Last March, Moroccan-born man Raghad was walking with a friend in Berlin’s Kreuzberg neighbourhood when he was stopped by a police officer who accused him of being insulting and resisting the officer’s authority.
Raghad remembers being cuffed, brought to a police van where he was tripped up, and falling to the ground. Other officers in the van kneeled on his back, he says; one rested a booted foot on his head. He was threatened with pepper spray and, he says, an officer grabbed his body, remarking: “Nice backside, good muscles.”
Another parted his lips, Raghad added, remarked “nice teeth” and suggested he would be deported back to Morocco.
Last week a Berlin drug store cashier accused a 24-year-old woman of debit card fraud, in front of her son, a friend and a queue of customers.
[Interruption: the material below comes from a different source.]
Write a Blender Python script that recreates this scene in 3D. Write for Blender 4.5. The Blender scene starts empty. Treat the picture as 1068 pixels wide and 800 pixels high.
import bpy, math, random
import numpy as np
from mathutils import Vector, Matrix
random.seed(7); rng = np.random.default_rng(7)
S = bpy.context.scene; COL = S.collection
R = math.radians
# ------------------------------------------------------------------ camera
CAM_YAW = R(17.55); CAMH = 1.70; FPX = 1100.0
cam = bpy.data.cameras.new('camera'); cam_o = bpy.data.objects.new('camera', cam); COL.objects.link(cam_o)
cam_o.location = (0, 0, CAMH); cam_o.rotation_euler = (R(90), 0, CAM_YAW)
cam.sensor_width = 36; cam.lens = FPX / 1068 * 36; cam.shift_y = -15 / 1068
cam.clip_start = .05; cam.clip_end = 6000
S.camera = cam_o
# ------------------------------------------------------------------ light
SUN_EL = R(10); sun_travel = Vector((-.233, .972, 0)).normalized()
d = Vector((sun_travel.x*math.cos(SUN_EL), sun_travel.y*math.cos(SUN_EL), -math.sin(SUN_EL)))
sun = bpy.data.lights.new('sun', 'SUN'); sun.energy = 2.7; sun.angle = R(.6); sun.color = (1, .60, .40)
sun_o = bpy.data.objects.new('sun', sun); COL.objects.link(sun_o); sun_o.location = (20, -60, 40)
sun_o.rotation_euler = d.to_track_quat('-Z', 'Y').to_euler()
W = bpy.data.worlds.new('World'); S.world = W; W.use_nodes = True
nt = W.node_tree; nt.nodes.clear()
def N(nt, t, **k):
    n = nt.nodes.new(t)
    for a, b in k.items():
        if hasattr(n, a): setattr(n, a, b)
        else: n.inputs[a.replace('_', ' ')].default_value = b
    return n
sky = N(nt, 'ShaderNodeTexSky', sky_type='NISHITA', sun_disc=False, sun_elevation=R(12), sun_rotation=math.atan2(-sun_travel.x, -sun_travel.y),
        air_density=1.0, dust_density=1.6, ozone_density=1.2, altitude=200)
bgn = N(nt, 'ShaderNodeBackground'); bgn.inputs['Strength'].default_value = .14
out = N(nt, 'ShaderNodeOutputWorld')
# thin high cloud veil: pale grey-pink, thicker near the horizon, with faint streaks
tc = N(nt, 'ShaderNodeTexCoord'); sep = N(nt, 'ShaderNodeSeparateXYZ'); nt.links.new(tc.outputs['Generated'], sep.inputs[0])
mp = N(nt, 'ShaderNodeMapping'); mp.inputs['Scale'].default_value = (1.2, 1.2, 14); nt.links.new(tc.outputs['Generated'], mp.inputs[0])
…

“She said someone like me couldn’t have this card as it has a German surname, ‘and you’re black’,” said the customer, identified only as Vanessa H.
The customer produced ID and said she was born in Berlin, but the situation deteriorated. A police officer who was called disputed Vanessa’s version of events, despite corroboration by other customers, and asked: “Can you even speak German? German, difficult language.”
While Vanessa’s story made headlines, Raghad’s did not. It is one of hundreds in a 300-page report, compiled in the last 20 years, by an organisation that documents racist violence carried out by Berlin police.
As tens of thousands of Germans join Black Lives Matter marches each weekend, people of colour in Germany are coming forward with their tales of ordinary, everyday racism.
Those who insist Germany does not have a US-style racism problem have been challenged by prominent figures like tennis legend Boris Becker.
The 52-year-old has has mixed-race children and says racist remarks and behaviour are a weekly reality for them – and for him.
“I’m in permanent dialogue with my children on this ... because I see the hostility and discrimination people with another skin colour have to experience,” he told the Bild am Sonntag newspaper.
Latent racism
When Saskia Esken, left-leaning co-leader of the Social Democratic Party (SPD), suggested last week there was “latent racism in the ranks of security forces”, she was cheered on by people of colour in Germany. They say racial profiling and random police checks – even on the fringes of Black Lives Matter marches – are part of their daily reality.
But police organisations and conservative politicians denounced Esken’s claim as unacceptable, insulting and with no basis in fact.
It’s impossible to prove or disprove Esken’s claim as no data set exists on the ethnic profiles of people stopped, searched or questioned by police. While Germany’s federal justice ministry says such a study is in the early planning stages, it says no independent ombudsman exists – nor is one planned – to investigate complaints against police.
Honest debate
Germany’s postwar constitution forbids discrimination based on “gender, origin, race, language, homeland and heritage, beliefs, religious or political views”. But a 2018 court ruling suggested skin colour could be used as a criterion for police work if officers “have concrete indications that persons with darker skin incur criminal penalties over-proportionally more often” in a certain area.
Stepping into this conflict zone, Berlin’s left-wing city-state government has presented a new anti-discrimination Bill obliging police to file an annual report detailing the cause, location and ethnicity of everyone arrested, warned or checked. Instead of a person having to prove they were the subject of racial profiling or racist behaviour, Berlin police will now have to justify their actions.
Germany’s police union has attacked the new regulations as a “blanket vote of no confidence in those who do their duty”. Conservative-ruled federal states have vowed to end police co-operation with Berlin unless the Bill is revoked.
For Joachim Kersten, a criminal investigator and sociologist at a police training college, the time has come for honest debate on the issue rather than sweeping accusations or acquittals of police.
“Some 10-15 per cent of German society is xenophobic, racist, misogynist,” he told public broadcaster NDR. “And we must assume this number applies also to the police.”